Internet Platforms: Observations on Speech, Danger, and Money

Public demands for internet platforms to intervene more aggressively in online content are steadily mounting. Calls for companies like YouTube and Facebook to fight problems ranging from “fake news” to virulent misogyny to online radicalization seem to make daily headlines. British prime minister Theresa May echoed the politically prevailing sentiment in Europe when she urged platforms to “go further and faster” in removing prohibited content, including through use of automated filters.

My new essay in the Hoover Aegis series discusses the foreseeable downsides of deputizing private platforms to police internet users’ speech.  The first cost is to internet users’ free expression rights. Platforms enforcing unclear laws under threat of stiff penalties will play it safe and err on the side of deletion, and relying on flawed filtering technologies will only make this problem worse. The essay discusses what limits the U.S. Constitution might place on laws of this sort. While precedent in the internet context is scarce, Supreme Court cases about “analog intermediaries” like bookstores define important Constitutional constraints.

The second likely cost is to security. Removal errors by platforms racing to take down Islamist extremist content in particular will predictably affect internet users who are speaking Arabic, discussing Middle Eastern politics, or talking about Islam—adding fuel to existing frustrations with governments behind such laws, or platforms that appear to act as their proxies. Lawmakers engaged in serious calculations about ways to counter real-world violence—not just online speech—need to factor in real-world experience with both online radicalization and platform content removal campaigns.

The third cost is to the economy. There is a reason why the technology-driven economic boom of recent decades happened in the United States. Our platform liability laws had a lot to do with it. Such laws remain particularly important to startups and small companies—who cannot, like Facebook or YouTube, avoid legal risk by hiring armies of moderators. Platform liability laws also affect the economic health of ordinary businesses that find customers through internet platforms.
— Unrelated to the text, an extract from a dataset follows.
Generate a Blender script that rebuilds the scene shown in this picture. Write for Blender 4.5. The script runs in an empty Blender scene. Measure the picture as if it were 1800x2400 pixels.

The point is not that platforms should never take content down. They already do take things down, and this is often very much in the public interest. The point is that the upsides of platform removal efforts come with well-known downsides. Neither platforms nor lawmakers can throw a switch and halt the flow of particular kinds of speech—not without substantial collateral damage. Delegating speech law enforcement to private platforms has costs. Lawmakers need to understand them, and plan accordingly, when deciding when and how the law tells platforms to take action.